Ralph Cooper, a true Houston sports media icon, is celebrating 55 years on air this March 2024.
"Since 1969...started with pen, paper, tape recorder...all obsolete [in] 2024," he posted on Facebook.
Cooper has interviewed legends such as Hank Aaron, Muhammad Ali, Jackie Joyner-Kersee, Jesse Owens, and George Foreman. But, he is known to be just as plugged-in to the Houston high school and college sports worlds, even helping younger middle school athletes with his “Stars of the Future” program.
His radio career began with 1590 KYOK, where he was hired by program director Rick Roberts.
"There was a time when I was the only Black guy in the press box during a game at the Cotton Bowl, and now you look around and see the Stephen A. Smiths of the world in the business," Cooper told the Houston Chronicle's David Barron in 2020.
In 1984, Cooper moved to 1430 KCOH (now 1230AM), where he remains to this day, now in a 6 p.m. timeslot.
"(Station owner) Mike Petrizzo gave me the chance at KCOH," Cooper told Barron. "When I came to KCOH, they signed off at 5 p.m. and had just gotten permission to go to 7 p.m.
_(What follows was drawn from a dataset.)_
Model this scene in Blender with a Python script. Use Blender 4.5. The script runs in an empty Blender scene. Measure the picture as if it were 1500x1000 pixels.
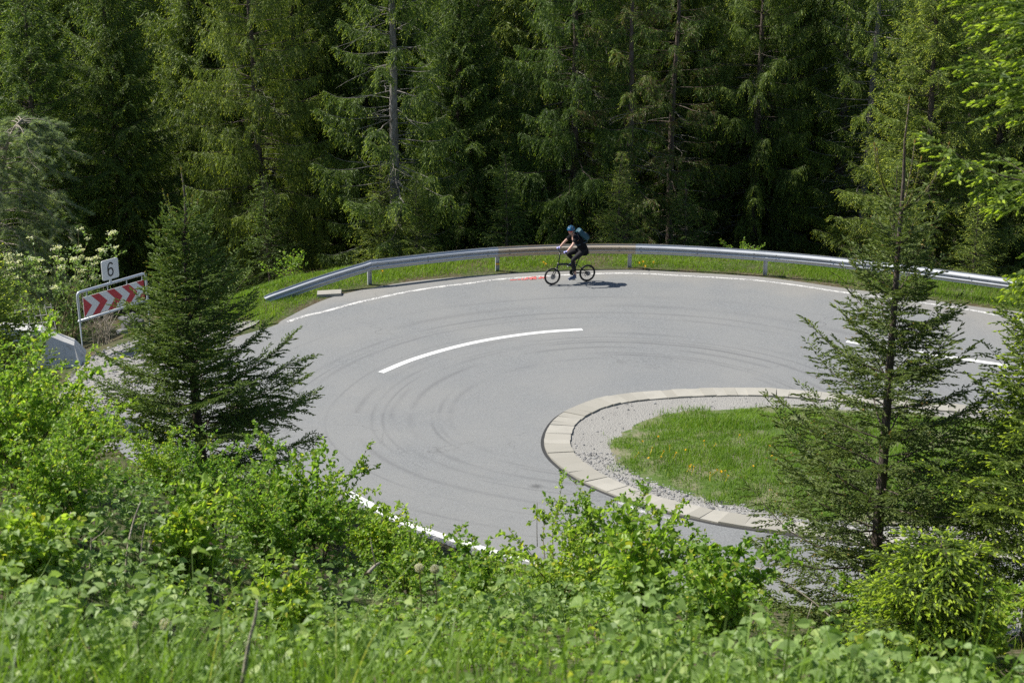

I worked from 5 to 7 and didn’t have any commercials for a month or two, and it took a moment to build it up. But he believed in me, too."
For many years, starting in 1992, the Worthing High School graduate also worked on television with Westbury High School grad Bob Allen for various ABC13 KTRK sports shows.
When asked the most unforgettable sports stories he has covered in his career, Cooper told the Defender's Marilyn Marshall, "One was in 1975 when Astros pitcher Don Wilson was found dead in his car inside his garage. The other was in 1980 when Astros pitcher J.R. Richard suffered a stroke that ended his Major League Baseball career."
Cooper was honored by the Houston Association of Black Journalists (HABJ) in 2010. He was inducted into the 2020 Texas Radio Hall of Fame class a decade later.